Top:Robert Irwin, 1°2°3°4°, 1997
Apertures: Left, 24 x 30 in (61 x 76.2 cm); Center, 24 x 26 in (61 x 66 cm); Right, 24 x 30 in (61 x 76.2 cm)

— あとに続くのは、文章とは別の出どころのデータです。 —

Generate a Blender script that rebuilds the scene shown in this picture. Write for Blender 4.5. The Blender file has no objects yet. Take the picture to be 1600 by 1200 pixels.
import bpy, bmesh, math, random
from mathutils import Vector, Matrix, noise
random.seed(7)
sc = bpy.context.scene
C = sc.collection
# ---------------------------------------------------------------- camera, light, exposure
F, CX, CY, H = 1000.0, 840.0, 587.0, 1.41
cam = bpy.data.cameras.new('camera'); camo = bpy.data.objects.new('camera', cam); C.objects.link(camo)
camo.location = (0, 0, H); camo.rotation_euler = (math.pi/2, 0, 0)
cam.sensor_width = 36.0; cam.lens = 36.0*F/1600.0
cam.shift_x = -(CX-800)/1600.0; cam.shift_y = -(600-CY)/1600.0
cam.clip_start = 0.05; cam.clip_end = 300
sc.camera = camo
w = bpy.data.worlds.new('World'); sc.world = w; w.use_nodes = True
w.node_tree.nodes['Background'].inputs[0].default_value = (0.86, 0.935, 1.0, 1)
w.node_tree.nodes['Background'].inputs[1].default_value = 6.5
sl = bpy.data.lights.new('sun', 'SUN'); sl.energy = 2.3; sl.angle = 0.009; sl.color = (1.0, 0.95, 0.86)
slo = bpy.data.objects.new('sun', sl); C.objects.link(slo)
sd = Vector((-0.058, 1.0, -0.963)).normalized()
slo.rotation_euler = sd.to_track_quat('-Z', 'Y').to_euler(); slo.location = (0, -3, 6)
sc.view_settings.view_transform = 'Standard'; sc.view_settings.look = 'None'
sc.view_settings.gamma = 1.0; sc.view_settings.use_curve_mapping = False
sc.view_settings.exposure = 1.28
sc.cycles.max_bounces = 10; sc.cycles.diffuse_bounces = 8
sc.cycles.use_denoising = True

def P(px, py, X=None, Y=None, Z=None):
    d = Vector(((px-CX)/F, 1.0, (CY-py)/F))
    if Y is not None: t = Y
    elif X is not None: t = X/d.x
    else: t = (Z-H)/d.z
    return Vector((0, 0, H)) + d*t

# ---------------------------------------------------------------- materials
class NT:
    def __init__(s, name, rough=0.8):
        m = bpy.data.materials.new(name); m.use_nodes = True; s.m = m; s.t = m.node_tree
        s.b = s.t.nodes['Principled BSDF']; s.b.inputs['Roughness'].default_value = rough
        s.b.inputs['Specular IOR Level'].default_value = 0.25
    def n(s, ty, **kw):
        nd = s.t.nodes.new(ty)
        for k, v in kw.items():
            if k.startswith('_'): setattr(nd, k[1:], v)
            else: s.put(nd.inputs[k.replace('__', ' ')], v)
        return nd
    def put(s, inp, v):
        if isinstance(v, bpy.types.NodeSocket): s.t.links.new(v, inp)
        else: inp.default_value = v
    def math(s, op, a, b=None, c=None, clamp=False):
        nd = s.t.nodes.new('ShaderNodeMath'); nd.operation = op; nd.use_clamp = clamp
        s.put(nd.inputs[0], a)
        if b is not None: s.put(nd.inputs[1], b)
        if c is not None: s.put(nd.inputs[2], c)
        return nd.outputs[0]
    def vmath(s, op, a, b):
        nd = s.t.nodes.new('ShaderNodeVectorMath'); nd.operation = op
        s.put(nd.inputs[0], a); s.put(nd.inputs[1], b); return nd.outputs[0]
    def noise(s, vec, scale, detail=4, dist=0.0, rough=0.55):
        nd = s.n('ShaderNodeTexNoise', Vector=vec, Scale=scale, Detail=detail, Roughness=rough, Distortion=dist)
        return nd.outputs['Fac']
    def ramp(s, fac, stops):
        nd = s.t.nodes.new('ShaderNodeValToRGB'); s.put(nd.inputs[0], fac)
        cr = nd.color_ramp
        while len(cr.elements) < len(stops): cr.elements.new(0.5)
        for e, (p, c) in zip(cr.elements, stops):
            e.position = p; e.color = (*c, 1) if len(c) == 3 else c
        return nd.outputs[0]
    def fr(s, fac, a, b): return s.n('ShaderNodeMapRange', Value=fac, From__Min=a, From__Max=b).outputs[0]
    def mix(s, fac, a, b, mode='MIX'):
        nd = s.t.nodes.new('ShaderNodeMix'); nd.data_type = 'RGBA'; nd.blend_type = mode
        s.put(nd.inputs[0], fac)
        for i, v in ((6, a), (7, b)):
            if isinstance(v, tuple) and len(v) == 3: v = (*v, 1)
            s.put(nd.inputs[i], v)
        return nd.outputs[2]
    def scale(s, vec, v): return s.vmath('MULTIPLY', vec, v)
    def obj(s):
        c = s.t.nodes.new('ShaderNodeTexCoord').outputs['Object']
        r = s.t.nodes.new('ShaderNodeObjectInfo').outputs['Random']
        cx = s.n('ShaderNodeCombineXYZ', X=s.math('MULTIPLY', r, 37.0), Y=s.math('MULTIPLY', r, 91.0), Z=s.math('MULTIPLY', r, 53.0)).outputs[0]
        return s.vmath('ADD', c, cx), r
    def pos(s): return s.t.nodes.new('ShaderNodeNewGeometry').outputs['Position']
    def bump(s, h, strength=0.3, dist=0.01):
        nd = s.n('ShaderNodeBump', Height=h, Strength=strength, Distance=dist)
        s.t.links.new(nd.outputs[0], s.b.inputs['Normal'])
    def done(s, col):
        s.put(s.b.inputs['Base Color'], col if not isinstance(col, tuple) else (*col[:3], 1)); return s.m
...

Museum of Contemporary Art San Diego, Becky Cohen
© 2022 Robert Irwin / Artists Rights Society (ARS), New York

アビゲイル・チャン

アビゲイル・チャンはロサンゼルス出身のデザイナーであり教育者。現代文化の潮流を踏まえながら、素材の質感やディテールから生まれる繊細な出会いに関心を寄せて活動をおこなう。2019年リスボン建築トリエンナーレ、2021年ソウル都市建築ビエンナーレなど世界各地で作品を展示。2022年にはシカゴのボリューム・ギャラリーで「Reflections of a Room」と題した個展を開催。研究や執筆活動では、建築環境におけるフレーミング装置および建物の構成要素という観点から窓やスクリーンが持つ役割を探求している。作品はグラハム美術高等研究財団、客員准教授を務めるイリノイ大学シカゴ校の建築デザイン芸術学部から助成を受けている。ロサンゼルス、ニューヨーク、シカゴ、バーゼル、東京で、ノーマン・ケリー、SO-IL、ヘルツォーク&ド・ムーロンなどの建築設計事務所にて勤務した経験をもつ。カリフォルニア大学ロサンゼルス校で成績優秀者として学士号取得(建築学)。ハーバード大学デザイン大学院にて修士号(建築学)取得し、竹中フェローシップを受賞。